The idea here being that with a long primary tube length, the exhaust gases pulses from one cylinder are
effectively isolated from the other cylinders. Once you get to the collector, where all the primary pipes
come together, the pulses from opening and closing valves are effectively smoothed out, and the exhaust gas
is traveling at a steady and uniform speed. Combine all the primary pipes at this point, and you have the
significant benefit of the neighboring exhaust gas stream vacuuming or extracting the exhaust from the other
cylinders.
Exhaust systems can be optimized for varying engine speeds by changing the primary tube length.
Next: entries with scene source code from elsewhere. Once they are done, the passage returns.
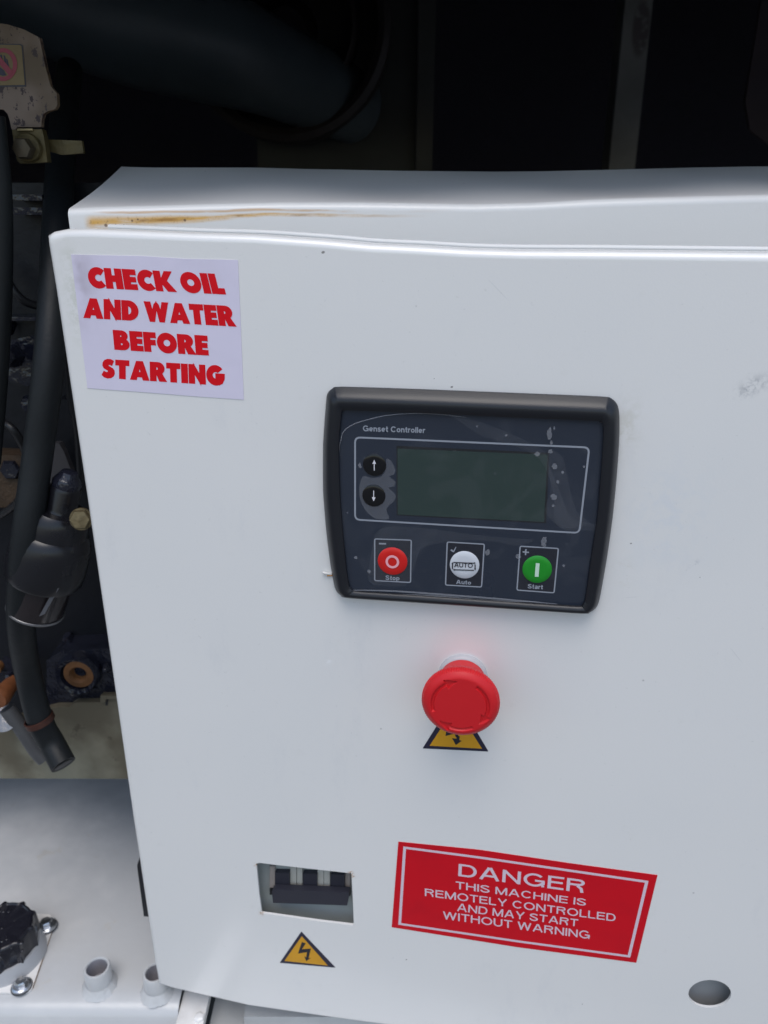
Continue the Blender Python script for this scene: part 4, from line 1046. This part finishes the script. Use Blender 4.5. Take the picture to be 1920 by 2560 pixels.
# lifting bracket with prohibition sticker
yL = YE - .03
tan = Mat('tan_primer_with_chips', (.19, .135, .10), rough=.55)
tan.mix(tan.noise(28, 3).step(.40, .65) * .75, (.085, .052, .018)); tan.mix(tan.noise(120, 5, rough=.75, stretch=(1, 1, .7)).step(.545, .58), (.035, .018, .018))
lb = thing('lifting_bracket', at(ZQ(430, 2030), yL), 'chipped tan metal bracket bolted to the engine, top left', 'bracket')
slab_px(((-80, -20), (110, 5), (350, 80), (572, 195), (600, 330), (660, 620), (735, 900), (825, 1010), (835, 1180), (800, 1240), (690, 1270), (630, 1310), (605, 1400), (600, 1500), (260, 1500), (200, 1560), (165, 1520), (140, 1400), (110, 1310), (50, 1245), (-80, 1235)), yL, .004, 'plate', tan, lb, ZQ)
olive = Mat('olive_brown_plated_steel', (.105, .080, .030), rough=.45, metal=.35, noise=.6, nscale=110, bump=.4, bscale=250)
slab_px(((175, 1540), (610, 1530), (640, 1650), (690, 2010), (300, 2030), (250, 1990), (210, 1800)), yL - .003, .006, 'foot', olive, lb, ZQ)
slab_px(((250, 1522), (470, 1522), (475, 1548), (250, 1552)), yL - .0045, .003, 'bend_edge', Mat('bare_gold_edge', (.42, .33, .17), rough=.4, metal=.6), lb, ZQ)
boss((420, 1800), 195, ZQ, yL - .003, [(0, 1), (.002, 1), (.003, .93), (.003, .5)], olive, 'washer', lb, 40)
boss((375, 1820), 150, ZQ, yL - .006, [(0, 1), (.005, 1), (.0065, .88), (.0067, 0)], Mat('dark_bronze_bolt', (.075, .058, .036), rough=.4, metal=.4, noise=.5, nscale=150), 'hex_bolt', lb, 6)
slab_px(((700, 1680), (1190, 1700), (1215, 1880), (900, 1905), (700, 1850)), yL + .008, .003, 'strap', olive, lb, ZQ)
ps = thing('prohibition_sticker', at(ZQ(150, 910), yL - .0002), 'worn yellow sticker with red no-touching circle on tan bracket', 'sticker')
slab_px(((-260, 285), (300, 290), (330, 310), (378, 912), (-200, 915)), yL - .0004, .0003, 'border', Mat('sticker_dark_border', (.045, .042, .05), rough=.5), ps, ZQ)
slab_px(((-240, 300), (285, 305), (312, 322), (360, 885), (-190, 898)), yL - .0007, .0002, 'field', Mat('dull_yellow_sticker', (.185, .125, .045), rough=.5, noise=.3, nscale=60), ps, ZQ)
def pring(cx_, cy_, rx, ry, w_, Y, name, mt):
    a_ = [at(ZQ(cx_ + rx * math.cos(t_), cy_ + ry * math.sin(t_)), Y) for t_ in [2 * math.pi * i / 48 for i in range(48)]]
    b_ = [at(ZQ(cx_ + (rx - w_) * math.cos(t_), cy_ + (ry - w_) * math.sin(t_)), Y) for t_ in [2 * math.pi * i / 48 for i in range(48)]]
    return G().loft([a_, b_]).build(name, mt, ps)
pr_ = Mat('faded_red_print', (.26, .030, .050), rough=.5)
pb_ = Mat('blue_black_print', (.028, .024, .045), rough=.5)
pring(45, 590, 205, 240, 62, yL - .0010, 'red_circle', pr_)
G().poly([at(ZQ(*q), yL - .0012) for q in ((-105, 470), (-60, 400), (185, 690), (140, 760))]).build('red_slash', pr_, ps)
for pts in (((0, 450), (25, 445), (45, 560), (15, 560)), ((50, 455), (72, 460), (100, 590), (70, 590)), ((90, 500), (108, 515), (132, 620), (105, 610)), ((-40, 460), (-15, 455), (5, 560), (-30, 560)), ((-60, 640), (-20, 610), (60, 680), (90, 745), (40, 755), (-60, 720))):
    G().poly([at(ZQ(*q), yL - .0009) for q in pts]).build('hand_symbol', pb_, ps)

# ---------------------------------------------------------------- fuel cap
cap_top = .034
cc = atz(ZK(10, 800), TZ + cap_top); rc_ = (atz(ZK(575, 800), TZ + cap_top) - cc).length
print('cap radius', rc_)
fcp = thing('filler_cap', Vector((cc.x, cc.y, TZ)), 'ribbed black filler cap on a bolted plate at the bottom left', 'filler cap')
capm = Mat('glossy_wet_black_plastic', (.014, .014, .020), rough=.20, bump=.5, bscale=60, bdist=.002)
clear = Mat('grey_filler_neck', (.42, .43, .45), rough=.3)
base = Vector((cc.x, cc.y, TZ))
NL = 10
def lobes(an, k):
    t_ = (an * NL / (2 * math.pi)) % 1; b_ = math.exp(-((t_ - .5) / .13) ** 2)
    return .97 + b_ * .095 if k < 6 else .97 + b_ * .06 if k == 6 else 1
G().lathe(base, (0, 0, 1), [(.012, rc_ * .97), (.016, rc_ * .98), (.028, rc_ * .96), (.032, rc_ * .95), (.0335, rc_ * .93), (.0342, rc_ * .90), (.0345, rc_ * .86), (.0335, rc_ * .80), (.0335, rc_ * .3), (.0335, .001)], 180, rf=lobes).build('ribbed_top', capm, fcp, smooth=40)
G().lathe(base, (0, 0, 1), [(.001, rc_ * 1.16), (.006, rc_ * 1.12), (.0135, rc_ * 1.02)], 64).build('neck_ring', clear, fcp, smooth=40)
pl = copy_mat(white, 'flange_white_paint'); 
plx = [tz(ZK(*q), .0015) for q in ((930, 690), (905, 860), (560, 1860), (520, 1915), (440, 1950), (250, 1960), (-100, 1950), (-900, 1900), (-1300, 1200), (-900, 560), (600, 585), (860, 600))]
plt = G().slab([Vector((q.x, q.y, TZ + .0004)) for q in plx], (0, 0, .0016)); plt.build('flange_plate', pl, fcp)
edge_rust = Mat('rust_line', (.24, .13, .05), rough=.8)
a_, b_ = tz(ZK(912, 830), .001), tz(ZK(556, 1868), .001); n_ = Vector(((b_ - a_).y, -(b_ - a_).x, 0)).normalized() * .0005
if n_.x < 0: n_ = -n_
G().slab([Vector((q.x, q.y, TZ + .0003)) for q in (a_, a_ + n_, (a_ + b_) / 2 + n_ * 1.6, b_ + n_, b_)], (0, 0, .0006)).build('rust_line', edge_rust, fcp)
dropm = Mat('water_drop', (.02, .02, .025), rough=.04, spec=.6)
for (u, v, r_) in ((370, 1090, .0021), (35, 1055, .0016), (115, 1020, .0012), (385, 1225, .0012), (30, 830, .0011), (10, 1335, .0012), (150, 545, .0013), (60, 540, .0015), (0, 540, .0012), (250, 700, .0009), (200, 1180, .0008)):
    c = atz(ZK(u, v), TZ + .0335); c.z = TZ + .0333 if (c - Vector((cc.x, cc.y, c.z))).length < rc_ * .82 else TZ + .0340
    G().lathe(c, (0, 0, 1), [(0, r_), (r_ * .25, r_ * .85), (r_ * .42, r_ * .5), (r_ * .48, 0)], 14).build('water_drop', dropm, fcp, smooth=70)
steel = Mat('zinc_bolt_steel', (.55, .57, .60), rough=.28, metal=.95, bump=.4, bscale=200)
dark_st = Mat('dark_sealant', (.05, .05, .055), rough=.4)
for (u, v) in ((800, 760), (365, 1795)):
    c = atz(ZK(u, v), TZ + .005); c.z = TZ + .002; r = (atz(ZK(u + 165, v), TZ + .002) - atz(ZK(u, v), TZ + .002)).length
    fb = G().lathe(c, (0, 0, 1), [(0, r * 1.08), (.0008, r * 1.05)], 32).build('seal_washer', dark_st, fcp, smooth=30)
    G().lathe(c, (0, 0, 1), [(.0008, r), (.002, r * .96), (.003, r * .8)], 32).build('bolt_flange', steel, fb, smooth=30)
    G().lathe(c, (0, 0, 1), [(.0028, r * .62), (.0062, r * .60), (.0072, r * .5), (.0068, 0)], 6, rf=None).build('bolt_head', steel, fb)

bpy.context.view_layer.update()
print('objects', len(bpy.data.objects), 'polys', sum(len(m_.polygons) for m_ in bpy.data.meshes))
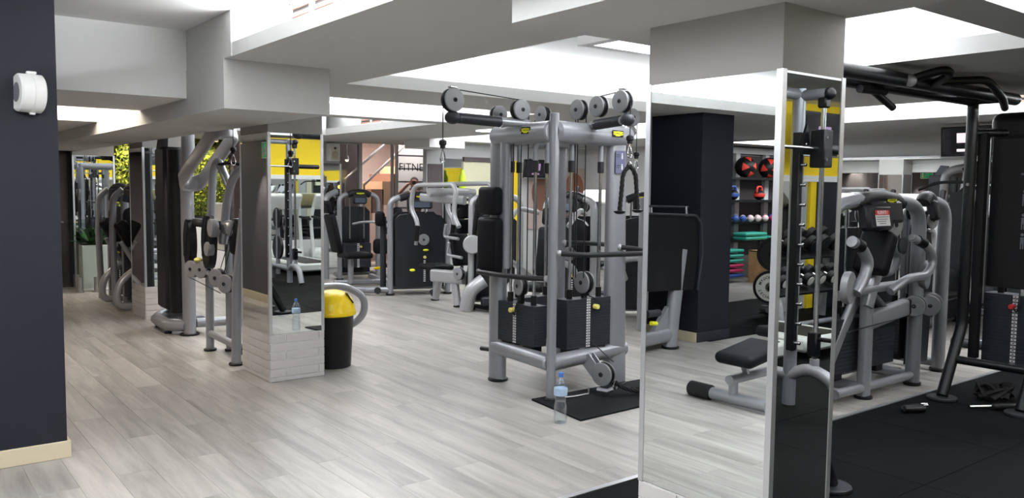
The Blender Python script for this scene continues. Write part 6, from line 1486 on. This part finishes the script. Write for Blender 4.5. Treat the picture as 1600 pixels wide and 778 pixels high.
for x in (-0.1, 0.12):
    c = k.P('clamp', k.mb().cyl((x, 0, 0.02), (x, 0, 0.22), 0.03, seg=14), 'steel'); k.P('clamp_foot', k.mb().cyl((x, 0, 0), (x, 0, 0.02), 0.06), 'steel', c)
# exit sign on the dark wall
t = thing('exit_sign', 'green emergency exit sign with white running figure on the dark wall', 'sign', (0.8, 10.72, 2.06)); k = Kit(t)
k.P('light_box', k.mb().bb(0.0, 0.05, -0.16, 0.16, -0.11, 0.11, 0.005), 'white_plastic'); k.P('green_face', k.mb().bb(0.05, 0.053, -0.145, 0.145, -0.095, 0.095), 'sign_green')
m = k.mb(); f = 0.0535
for (y0, z0, y1, z1, r) in ((-0.02, 0.04, 0.0, -0.02, .014), (0.0, -0.02, 0.04, -0.05, .01), (0.0, -0.02, -0.03, -0.06, .01), (-0.02, 0.035, 0.03, 0.02, .008), (-0.02, 0.035, -0.055, 0.01, .008)):
    m.cyl((f, y0, z0), (f, y1, z1), r, seg=6)
m.ball((f, -0.03, 0.065), 0.014, 8, (0.3, 1, 1)); m.bb(f - 0.001, f + 0.002, 0.07, 0.12, -0.08, 0.08)
k.P('running_figure', m, 'paper')
# wall lamp on the navy pier
t = thing('wall_lamp', 'white round bulkhead lamp on the navy pier at the left edge', 'lamp', (0.72, 5.30, 2.09)); k = Kit(t)
ax = Vector((-0.985, -0.17, 0.02)).normalized(); o0 = -ax * 0.05
k.P('drum', k.mb().lathe([(0.098, 0.0), (0.106, 0.006), (0.106, 0.05), (0.109, 0.052), (0.109, 0.06), (0.106, 0.062), (0.104, 0.118), (0.096, 0.126), (0.09, 0.126)], o0, ax, 32), 'white_plastic')
k.P('front_face', k.mb().lathe([(0.09, 0.122), (0.088, 0.125), (0.02, 0.127)], o0, ax, 28), 'print_grey')
k.P('hinge', k.mb().box((0.0, -0.01, 0.112), (0.05, 0.03, 0.016), 0.004), 'white_plastic'); k.P('latch', k.mb().box((0.0, -0.01, -0.11), (0.03, 0.03, 0.014), 0.004), 'white_plastic')
k.P('wall_mount', k.mb().bb(0.0, 0.06, 0.0, 0.03, -0.04, 0.04), 'white_plastic')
The longer
the primary tubes, the higher rpm the maximum scavenging affect occurs at. Of course, the opposite is true
as well, the shorter the primary tubes, the lower rpm that maximum scavenging occurs at. In practice, a
production engine that must meet emissions standards is extremely limited in the primary tube length by the
requirement for the catalytic converter to be mounted very close to the exhaust port. This is one reason why
modern cars can achieve such significant gains by moving to a true long tube header with a more appropriate
primary tube length. This requires movement of the catalytic converter further from the exhaust ports and
results in slower warmup of the catalytic converter, therefore strict emissions standards for the much scrutinized
warmup cycle cannot be met. Maybe one day somebody with enough technical background can convince the people who
make regulations to modify the rules to allow a longer warmup cycle, which will allow OEM’s to vastly improve
engine efficiency (read fuel economy) through better exhaust system design. I doubt it will ever happen, so the
only option is to install long tube headers (and be out of emissions compliance) if available.